Your task is to retype the lines from the opening of the material through the line that includes "T30 = math.tan(R(30))". Do not copy the pictures.

▶ **DATASET EXCERPT**:
○ ○ ○ ○ ○

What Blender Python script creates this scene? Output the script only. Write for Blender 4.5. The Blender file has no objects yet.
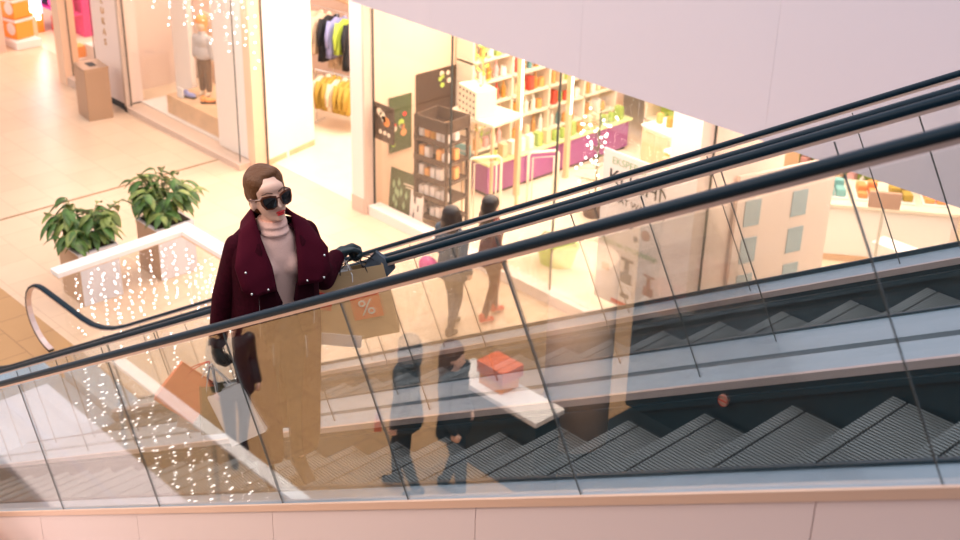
import bpy, bmesh, math, random
from mathutils import Vector, Matrix, Quaternion
random.seed(7)
C = bpy.context.scene.collection
PI = math.pi
R = math.radians
T30 = math.tan(R(30))

# ------------------------------------------------------------------ materials
def mat(name, col, rough=.5, metal=0., emit=None, es=0., noise=None, bump=None, coat=0., spec=.5):
    m = bpy.data.materials.new(name); m.use_nodes = True
    nt = m.node_tree; b = nt.nodes['Principled BSDF']
    b.inputs['Base Color'].default_value = (*col, 1)
    b.inputs['Roughness'].default_value = rough
    b.inputs['Metallic'].default_value = metal
    b.inputs['Specular IOR Level'].default_value = spec
    b.inputs['Coat Weight'].default_value = coat
    if emit:
        b.inputs['Emission Color'].default_value = (*emit, 1)
        b.inputs['Emission Strength'].default_value = es
    tc = nt.nodes.new('ShaderNodeTexCoord')
    if noise:
        sc, amt = noise
        n = nt.nodes.new('ShaderNodeTexNoise'); n.inputs['Scale'].default_value = sc; n.inputs['Detail'].default_value = 4
        r = nt.nodes.new('ShaderNodeValToRGB')
        r.color_ramp.elements[0].position = .3; r.color_ramp.elements[1].position = .7
        r.color_ramp.elements[0].color = (*[c*(1-amt) for c in col], 1)
        r.color_ramp.elements[1].color = (*[min(1, c*(1+amt)) for c in col], 1)
        nt.links.new(tc.outputs['Object'], n.inputs['Vector'])
        nt.links.new(n.outputs['Fac'], r.inputs['Fac'])
        nt.links.new(r.outputs['Color'], b.inputs['Base Color'])
    if bump:
        sc, st = bump
        n2 = nt.nodes.new('ShaderNodeTexNoise'); n2.inputs['Scale'].default_value = sc
        bp = nt.nodes.new('ShaderNodeBump'); bp.inputs['Strength'].default_value = st; bp.inputs['Distance'].default_value = .01
        nt.links.new(tc.outputs['Object'], n2.inputs['Vector'])
        nt.links.new(n2.outputs['Fac'], bp.inputs['Height'])
        nt.links.new(bp.outputs['Normal'], b.inputs['Normal'])
    return m

def glass(name, tint, g, fk=.12, rough=0.0):
    m = bpy.data.materials.new(name); m.use_nodes = True
    nt = m.node_tree; nt.nodes.clear()
    o = nt.nodes.new('ShaderNodeOutputMaterial'); a = nt.nodes.new('ShaderNodeMixShader')
    t = nt.nodes.new('ShaderNodeBsdfTransparent'); t.inputs[0].default_value = (*tint, 1)
    s = nt.nodes.new('ShaderNodeBsdfGlossy'); s.inputs['Color'].default_value = (1, 1, 1, 1); s.inputs['Roughness'].default_value = rough
    fr = nt.nodes.new('ShaderNodeFresnel'); fr.inputs[0].default_value = 1.5
    ad = nt.nodes.new('ShaderNodeMath'); ad.operation = 'MULTIPLY_ADD'; ad.inputs[1].default_value = fk; ad.inputs[2].default_value = g; ad.use_clamp = True
    nt.links.new(fr.outputs[0], ad.inputs[0]); nt.links.new(ad.outputs[0], a.inputs[0])
    nt.links.new(t.outputs[0], a.inputs[1]); nt.links.new(s.outputs[0], a.inputs[2])
    nt.links.new(a.outputs[0], o.inputs['Surface'])
    return m

def tile_mat(name, c1, c2, mortar, size, rough, off=(0, 0, 0), rot=0, wide=1.0):
    m = mat(name, c1, rough); nt = m.node_tree; b = nt.nodes['Principled BSDF']
    tc = nt.nodes.new('ShaderNodeTexCoord'); mp = nt.nodes.new('ShaderNodeMapping')
    mp.inputs['Location'].default_value = off; mp.inputs['Rotation'].default_value = (0, 0, rot)
    br = nt.nodes.new('ShaderNodeTexBrick'); br.offset = .5; br.squash = 1
    br.inputs['Color1'].default_value = (*c1, 1); br.inputs['Color2'].default_value = (*c2, 1); br.inputs['Mortar'].default_value = (*mortar, 1)
    br.inputs['Scale'].default_value = 1; br.inputs['Mortar Size'].default_value = .006
    br.inputs['Brick Width'].default_value = size*wide; br.inputs['Row Height'].default_value = size
    nz = nt.nodes.new('ShaderNodeTexNoise'); nz.inputs['Scale'].default_value = 2.2
    mx = nt.nodes.new('ShaderNodeMixRGB'); mx.blend_type = 'MULTIPLY'; mx.inputs[0].default_value = .35
    rp = nt.nodes.new('ShaderNodeValToRGB'); rp.color_ramp.elements[0].color = (.72, .68, .62, 1)
    nt.links.new(tc.outputs['Object'], mp.inputs[0]); nt.links.new(mp.outputs[0], br.inputs['Vector'])
    nt.links.new(mp.outputs[0], nz.inputs['Vector']); nt.links.new(nz.outputs['Fac'], rp.inputs[0])
    nt.links.new(br.outputs['Color'], mx.inputs[1]); nt.links.new(rp.outputs[0], mx.inputs[2])
    nt.links.new(mx.outputs[0], b.inputs['Base Color'])
    return m

M = dict(
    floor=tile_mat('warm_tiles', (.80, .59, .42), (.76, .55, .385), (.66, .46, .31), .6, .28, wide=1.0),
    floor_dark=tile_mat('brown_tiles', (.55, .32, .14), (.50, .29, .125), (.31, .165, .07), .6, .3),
    shopfloor=mat('shop_floor', (.86, .71, .54), .3, noise=(3, .05)),
    white=mat('white_paint', (.86, .80, .76), .6), pinkwall=mat('pink_paint', (.90, .74, .66), .6),
    beige=mat('beige_metal', (.66, .50, .40), .45), peach=mat('peach_board', (.85, .60, .42), .6),
    lavender=mat('lavender_white_panel', (.72, .66, .72), .55), pinkclad=mat('pink_white_cladding', (.84, .68, .66), .45),
    copper=mat('copper_trim', (.80, .56, .44), .42, .3), deck=mat('brushed_aluminium', (.38, .49, .58), .38, .4, noise=(6, .05)),
    dark=mat('blackened_metal', (.02, .035, .045), .4, .3), skirt=mat('teal_black_skirt', (.006, .034, .050), .4, .1),
    step=mat('ribbed_step_metal', (.24, .27, .27), .45, .5), groove=mat('dark_groove', (.02, .035, .045), .5, .3),
    rubber=mat('black_rubber', (.003, .018, .032), .42, spec=.15),
    guide=mat('handrail_guide', (.75, .62, .60), .3, .7), seal=mat('dark_joint', (.06, .065, .06), .5),
    bin=mat('brushed_bronze_steel', (.50, .36, .26), .35, .7), black=mat('black', (.012, .012, .014), .5),
    soil=mat('dark_soil', (.03, .02, .012), .9), planter=mat('white_planter', (.70, .68, .72), .5), planter_side=mat('tan_planter', (.50, .33, .22), .6),
    bulb=mat('led_bulb', (1, .95, .9), .4, emit=(1, .93, .90), es=9), wire=mat('thin_wire', (.75, .7, .68), .5),
    bulb2=mat('led_bulb_soft', (1, .95, .9), .4, emit=(1, .93, .88), es=6),
    skin=mat('skin', (.86, .54, .41), .5, noise=(20, .03)), lips=mat('red_lipstick', (.55, .01, .012), .3),
    hair=mat('brown_hair', (.12, .048, .018), .5, spec=.3, bump=(90, .5)), brow=mat('brow', (.10, .05, .03), .7),
    sweater=mat('pink_knit', (.90, .57, .48), .85, bump=(160, .4)), collar=mat('burgundy_wool_collar', (.060, .003, .012), .9, spec=.12, bump=(300, .3)), coat=mat('burgundy_wool', (.034, .0015, .007), .9, spec=.12, noise=(60, .25), bump=(300, .3)),
    coat_dark=mat('dark_wool', (.020, .003, .006), .95, spec=.05), trousers=mat('black_trousers', (.008, .010, .016), .7),
    glove=mat('teal_black_leather', (.008, .022, .028), .38), lens=mat('dark_lens', (.01, .008, .008), .08), tort=mat('tortoise_frame', (.10, .028, .012), .2),
    steel=mat('steel', (.7, .7, .7), .25, .9), kraft=mat('kraft_paper', (.50, .33, .17), .8), bagwhite=mat('white_paper', (.80, .76, .74), .6),
    baggrey=mat('grey_blue_paper', (.36, .42, .46), .6), bagolive=mat('olive_paper', (.16, .13, .06), .6), bagorange=mat('orange_red_paper', (.85, .20, .08), .5),
    bagred=mat('red_paper', (.70, .06, .03), .5), orange=mat('orange_paint', (.95, .35, .05), .5), magenta=mat('magenta', (.75, .05, .25), .5),
    violetlight=mat('violet_light_shelf', (.7, .6, 1), .5, emit=(.75, .6, 1), es=1.2), whitelight=mat('white_light', (1, 1, 1), .5, emit=(1, .95, .9), es=5),
    wood=mat('pale_wood', (.70, .46, .28), .5, noise=(4, .1)), darkwood=mat('dark_wood', (.06, .03, .014), .7, noise=(8, .3)),
    purple=mat('purple_laminate', (.30, .07, .26), .45), shelf=mat('cream_shelf', (.82, .70, .56), .4), post=mat('tan_post', (.72, .47, .27), .4),
    green=mat('green_leaf', (.07, .15, .03), .45, noise=(9, .5)), green2=mat('yellow_green_leaf', (.22, .28, .07), .45, noise=(9, .4)), stem=mat('stem', (.20, .26, .09), .6),
    lime=mat('lime', (.45, .62, .08), .5), purplewall=mat('mauve', (.5, .3, .4), .6), jacket=mat('grey_jacket', (.55, .52, .52), .8), khaki=mat('brown_trousers', (.19, .12, .07), .8),
    cap=mat('orange_hat', (.95, .38, .12), .7), yellow=mat('mustard_cloth', (.45, .30, .05), .8), cream=mat('cream_cloth', (.78, .62, .45), .85), blue=mat('lilac_cloth', (.30, .32, .60), .8),
    red=mat('red_cloth', (.75, .04, .03), .7), navy=mat('black_cloth', (.012, .014, .02), .8), bluebox=mat('pale_blue', (.42, .52, .56), .5), teal=mat('teal_sign', (.22, .47, .46), .5),
    posterdark=mat('poster_dark_brown', (.05, .022, .01), .5), postergreen=mat('poster_green', (.05, .08, .02), .5), posterpale=mat('poster_pale', (.76, .66, .60), .5), inkgreen=mat('ink_green', (.28, .42, .22), .6), ink=mat('ink_black', (.03, .03, .03), .6),
    greyink=mat('ink_grey', (.20, .20, .20), .5), copperlt=mat('copper_light', (.55, .34, .25), .4), foodwhite=mat('food_cream', (.85, .70, .52), .6), fooddk=mat('food_orange', (.80, .30, .10), .6),
    greyjkt=mat('blue_grey_coat', (.08, .10, .125), .9, noise=(20, .3)), brownjkt=mat('maroon_jacket', (.12, .015, .012), .8), jeans=mat('blue_jeans', (.025, .035, .055), .8), darkhair=mat('black_hair', (.015, .008, .006), .4, bump=(90, .4)),
    limetop=mat('pale_lime_top', (.70, .78, .40), .4),
    saleorange=mat('sale_orange', (.85, .09, .02), .5),
    kioskroof=mat('pale_pink_roof', (.86, .68, .62), .55, noise=(1.5, .08)),
    gA=glass('balustrade_glass_near', (.96, .975, .975), .070, .35), gB=glass('balustrade_glass', (.985, .99, .99), .004), gS=glass('shop_glass', (.99, .985, .97), .002),
)
PROD = [mat('pack_%s' % n, c, .5) for n, c in dict(white=(.85, .80, .72), cream=(.80, .62, .40), orange=(.85, .38, .12), green=(.35, .5, .12), red=(.7, .07, .05), teal=(.10, .3, .32), amber=(.55, .25, .04), pink=(.85, .45, .45)).items()]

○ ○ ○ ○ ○

▶ **THE COMPLETED TASK**:
What Blender Python script creates this scene? Output the script only. Write for Blender 4.5. The Blender file has no objects yet.
import bpy, bmesh, math, random
from mathutils import Vector, Matrix, Quaternion
random.seed(7)
C = bpy.context.scene.collection
PI = math.pi
R = math.radians
T30 = math.tan(R(30))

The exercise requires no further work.